What's so disarming, in fact, about The New World's England, as opposed to The New World's Virginia, is just how equal-if-different their beauty is. We could be forgiven for anticipating the Powhatan Princess in some tavern, surrounded by sloshing mugs and red-faced, thick-armed sailors playing grab-ass — we're used to a dumber breed of movie. Instead we get rich, dusky moments in the royal court; Pocahontas's face, in wonderment, craning out of her carriage; that extraterrestrial garden; and that same luminous sense of seeing everything, by proxy, for the first time, which makes the film's first passages glow.

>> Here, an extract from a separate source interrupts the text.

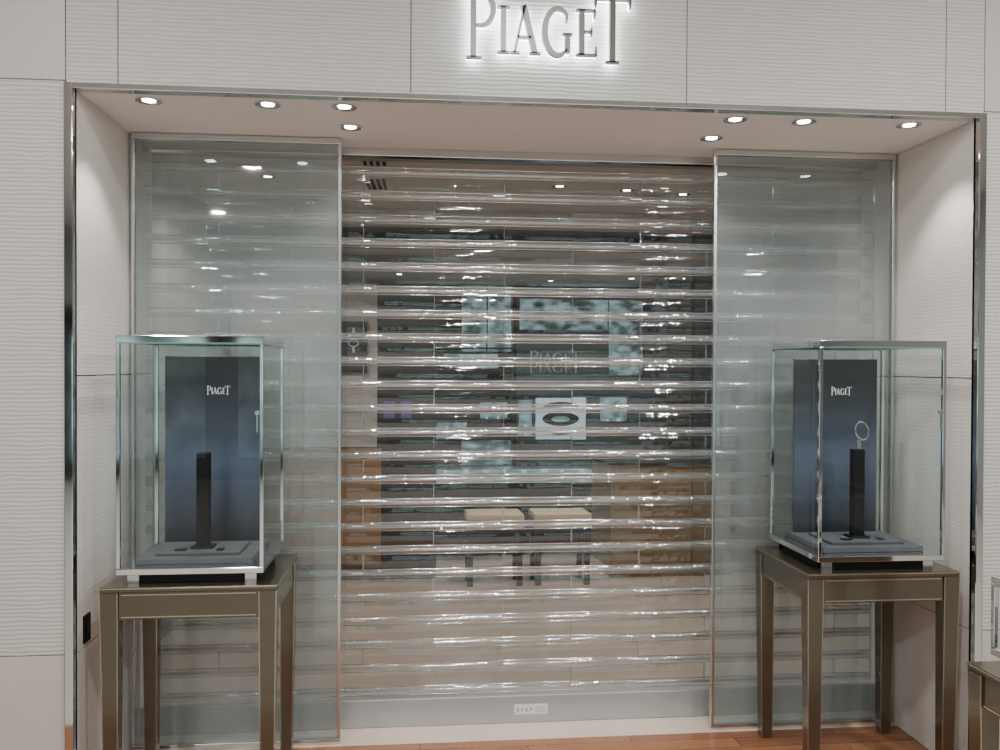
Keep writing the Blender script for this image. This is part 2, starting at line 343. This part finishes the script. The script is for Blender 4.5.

If there's a grand irony in the critical reception of The New World, it is this: the film deals with a people who, arriving in undiscovered country, fleeing strictures at home, recreate the virgin land in the image of those strictures. And critics, feeble from a steady diet of trash, receive this very new manner of movie with the same blasé one might think would be reserved for James Mangold. Zacharek insists: “the story is essentially as straight as a pine tree.” No, it's not. The cardinal sin of The New World is taking a cue in structure from Wagner's “Das Rheingold,” the film's sort-of theme: it doesn't have the good sense to satisfactorily resolve itself — it just rises, and rises and rises.